Dallas has a number of players set to hit free agency but the most logical candidates for the tag are defensive end Randy Gregory and tight end Dalton Schultz. While nobody wants to see Gregory walk in free agency the likelihood of tagging him seems low.
The case may be a bit different for Schultz, though.
The case for placing the franchise tag on Dalton Schultz
Placing the tag on Dalton Schultz is really only an intriguing option because of the value associated with it. Tight ends aren’t exactly breaking the bank across the league which has the value lower than most other positions.
Schultz isn’t exactly young as he has four years of NFL experience, but if the Cowboys don’t want to totally commit to him long-term then the price of the tag makes it a legitimate conversation. PFF outlined this in their plan for the Cowboys offseason:
Currently, the tight end franchise tag is a steal in the NFL. While the cost to tag a wide receiver is $19.1 million in 2022, the cost for a tight end is just $10.8 million.
Schultz broke out last season as an all-around productive player.
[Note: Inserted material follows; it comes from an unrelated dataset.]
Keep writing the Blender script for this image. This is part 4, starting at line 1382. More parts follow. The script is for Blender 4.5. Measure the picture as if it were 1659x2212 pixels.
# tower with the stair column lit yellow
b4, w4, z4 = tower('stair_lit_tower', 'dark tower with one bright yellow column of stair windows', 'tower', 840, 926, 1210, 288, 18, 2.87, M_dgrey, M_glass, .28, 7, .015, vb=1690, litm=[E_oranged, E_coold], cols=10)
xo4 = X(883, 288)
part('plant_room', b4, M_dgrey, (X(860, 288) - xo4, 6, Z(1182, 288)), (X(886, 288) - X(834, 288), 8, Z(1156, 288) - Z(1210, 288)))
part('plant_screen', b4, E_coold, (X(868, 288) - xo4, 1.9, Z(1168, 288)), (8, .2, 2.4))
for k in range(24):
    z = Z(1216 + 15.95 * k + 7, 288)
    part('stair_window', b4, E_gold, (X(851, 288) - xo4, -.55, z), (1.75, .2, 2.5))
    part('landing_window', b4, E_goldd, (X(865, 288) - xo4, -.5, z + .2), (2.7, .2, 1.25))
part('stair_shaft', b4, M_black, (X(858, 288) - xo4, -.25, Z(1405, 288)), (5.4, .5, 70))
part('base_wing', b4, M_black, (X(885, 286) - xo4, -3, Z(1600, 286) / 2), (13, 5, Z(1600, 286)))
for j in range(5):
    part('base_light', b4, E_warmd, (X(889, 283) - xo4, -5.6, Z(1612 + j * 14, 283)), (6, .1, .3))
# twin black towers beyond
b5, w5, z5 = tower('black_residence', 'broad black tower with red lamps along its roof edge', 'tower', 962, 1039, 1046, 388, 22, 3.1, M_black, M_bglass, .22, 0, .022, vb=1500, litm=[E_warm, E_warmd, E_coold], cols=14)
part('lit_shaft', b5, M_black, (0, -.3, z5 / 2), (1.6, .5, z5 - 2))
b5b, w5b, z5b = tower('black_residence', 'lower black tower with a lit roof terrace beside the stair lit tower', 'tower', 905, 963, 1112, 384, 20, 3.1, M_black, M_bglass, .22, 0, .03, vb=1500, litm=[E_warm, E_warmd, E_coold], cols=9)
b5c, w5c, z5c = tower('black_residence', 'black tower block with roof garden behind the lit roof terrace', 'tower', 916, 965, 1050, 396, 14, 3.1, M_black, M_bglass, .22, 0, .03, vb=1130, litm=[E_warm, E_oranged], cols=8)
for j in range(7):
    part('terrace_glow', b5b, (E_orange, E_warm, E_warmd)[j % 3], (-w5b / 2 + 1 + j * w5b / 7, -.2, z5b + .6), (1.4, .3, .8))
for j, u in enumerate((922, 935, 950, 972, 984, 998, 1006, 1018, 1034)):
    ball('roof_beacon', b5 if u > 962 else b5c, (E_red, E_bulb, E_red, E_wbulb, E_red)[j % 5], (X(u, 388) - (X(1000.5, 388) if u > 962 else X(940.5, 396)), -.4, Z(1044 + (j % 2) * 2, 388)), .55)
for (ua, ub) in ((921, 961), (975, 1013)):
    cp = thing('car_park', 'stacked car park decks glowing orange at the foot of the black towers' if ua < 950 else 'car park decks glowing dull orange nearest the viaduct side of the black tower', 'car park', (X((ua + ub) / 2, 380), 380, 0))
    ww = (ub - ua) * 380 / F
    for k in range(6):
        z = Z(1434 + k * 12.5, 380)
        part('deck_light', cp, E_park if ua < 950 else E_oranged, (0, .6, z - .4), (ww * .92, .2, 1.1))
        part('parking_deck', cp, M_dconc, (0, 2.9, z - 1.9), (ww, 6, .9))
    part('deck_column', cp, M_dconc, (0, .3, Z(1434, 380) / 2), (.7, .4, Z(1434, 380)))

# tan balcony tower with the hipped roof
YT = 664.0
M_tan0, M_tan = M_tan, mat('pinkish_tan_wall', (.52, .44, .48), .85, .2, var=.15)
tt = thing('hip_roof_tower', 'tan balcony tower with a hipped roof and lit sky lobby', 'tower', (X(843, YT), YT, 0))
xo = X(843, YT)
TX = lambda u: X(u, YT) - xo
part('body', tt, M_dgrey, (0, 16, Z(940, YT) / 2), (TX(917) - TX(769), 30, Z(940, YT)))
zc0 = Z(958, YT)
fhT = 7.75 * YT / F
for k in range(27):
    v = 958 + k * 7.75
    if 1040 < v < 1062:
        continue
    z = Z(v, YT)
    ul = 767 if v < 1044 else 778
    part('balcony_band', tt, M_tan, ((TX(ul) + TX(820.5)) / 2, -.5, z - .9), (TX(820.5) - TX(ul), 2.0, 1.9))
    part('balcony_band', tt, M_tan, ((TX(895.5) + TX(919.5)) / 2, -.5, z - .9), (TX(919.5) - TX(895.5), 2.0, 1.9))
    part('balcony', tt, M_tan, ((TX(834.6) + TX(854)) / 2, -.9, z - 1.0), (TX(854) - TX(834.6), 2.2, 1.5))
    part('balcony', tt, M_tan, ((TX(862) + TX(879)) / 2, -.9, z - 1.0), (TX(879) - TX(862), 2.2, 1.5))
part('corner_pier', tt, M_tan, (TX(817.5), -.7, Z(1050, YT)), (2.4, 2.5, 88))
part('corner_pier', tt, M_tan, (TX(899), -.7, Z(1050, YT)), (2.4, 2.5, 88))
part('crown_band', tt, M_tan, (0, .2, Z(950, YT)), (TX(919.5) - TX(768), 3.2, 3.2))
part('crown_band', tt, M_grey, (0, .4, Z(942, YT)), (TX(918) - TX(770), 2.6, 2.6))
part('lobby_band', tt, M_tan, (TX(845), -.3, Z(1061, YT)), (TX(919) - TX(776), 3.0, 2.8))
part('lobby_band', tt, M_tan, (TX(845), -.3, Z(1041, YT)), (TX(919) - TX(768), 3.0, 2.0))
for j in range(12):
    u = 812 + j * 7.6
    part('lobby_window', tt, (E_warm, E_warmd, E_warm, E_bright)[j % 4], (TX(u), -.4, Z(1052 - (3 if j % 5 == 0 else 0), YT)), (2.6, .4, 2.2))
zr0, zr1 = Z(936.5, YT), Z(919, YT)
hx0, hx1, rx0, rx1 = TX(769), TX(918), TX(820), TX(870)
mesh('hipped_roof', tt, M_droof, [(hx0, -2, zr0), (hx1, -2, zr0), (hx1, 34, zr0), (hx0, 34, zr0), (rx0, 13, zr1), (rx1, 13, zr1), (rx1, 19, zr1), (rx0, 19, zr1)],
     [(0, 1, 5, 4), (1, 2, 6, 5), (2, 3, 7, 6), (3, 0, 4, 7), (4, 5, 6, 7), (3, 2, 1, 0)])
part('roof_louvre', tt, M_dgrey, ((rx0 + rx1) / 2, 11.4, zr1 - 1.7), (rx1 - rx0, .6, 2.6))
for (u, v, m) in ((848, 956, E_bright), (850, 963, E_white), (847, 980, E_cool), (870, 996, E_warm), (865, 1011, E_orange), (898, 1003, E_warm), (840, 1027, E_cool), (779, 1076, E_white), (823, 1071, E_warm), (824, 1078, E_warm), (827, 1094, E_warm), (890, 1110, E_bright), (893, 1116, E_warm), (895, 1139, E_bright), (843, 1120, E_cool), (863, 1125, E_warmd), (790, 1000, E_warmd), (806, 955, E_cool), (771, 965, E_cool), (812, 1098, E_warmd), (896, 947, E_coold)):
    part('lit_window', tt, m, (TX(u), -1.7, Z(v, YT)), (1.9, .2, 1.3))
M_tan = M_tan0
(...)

At the halfway point of the season, he had All-Pro aspirations before cooling off a little down the stretch. A one-year deal would keep the elite playmakers that made Dallas so difficult to stop at their best intact and would also buy the team some insurance in case Schultz is a one-year wonder.
Consider that the APY on Atlanta Falcons tight end Kyle Pitts is $8.2M for how insanely low the value is for a franchise tag at the position. $10.8M is certainly expensive, but it is worth it for a legitimate offensive weapon like Schultz is, considering PFF’s point about wide receivers and the tag value there.
Schultz finished 2021 with over 800 yards and eight touchdowns receiving. It was the first time that a Cowboys tight end did this since Jason Witten in 2013. Schultz played in 17 regular season games as the league expanded entering last season.
Part of the reason to give this line of thought serious consideration is there is not exactly an obvious answer as to what the tight end position in Dallas looks like if/when Schultz walks. Blake Jarwin is the likely answer, but he has 12 receptions for 108 yards and two touchdowns in nine games played since signing his extension in the early days of 2020 and dealing with injuries after. He would be the choice, but it would be one that would carry some questions.
The 2022 NFL Draft isn’t stacked at the top with tight ends, making finding a good one a tough proposition. Dane Brugler recently noted that it might be the weakest position in the class:
The weakest positions this year, it’s a weird tight end year. It’s a really deep group. We might have 12-15 tight ends drafted on Day 3. But I didn’t have a tight end in my top 50. We’ll have three or four tight ends drafted on Day 2. The strength of the group is in the fourth round. That’s where you’re going to find your Dalton Schultz-type guys. It’s not a strong year if you’re looking for a tight end in the first round or even, in my opinion, somewhere in the top 50.
Schultz himself was a fourth-round pick whom the Cowboys found in the immediate days after Jason Witten’s retirement (the first one). Obviously they could get lucky again, but Schultz didn’t even start developing as an offensive weapon until his third season. If he left the team it would create a void that would have to be filled ASAP.
The value Schultz brings increases theoretically if the Cowboys don’t re-sign Michael Gallup and/or release Amari Cooper. If they lose their top two wide receivers and let Schultz walk then the only real legitimate weapon that would have any sort of consistency with Dak Prescott would be CeeDee Lamb (obviously Cedrick Wilson and/or Noah Brown could also return as well).
A team should never do something like place the franchise tag on someone purely out of fear of the unknown, but the Cowboys are in a bit of a pickle with all of the balls that they are trying to juggle this offseason. If they tagged Schultz they would have to create some salary cap space with some restructures which wouldn’t be difficult, but keeping him around would help ease some troubled waters.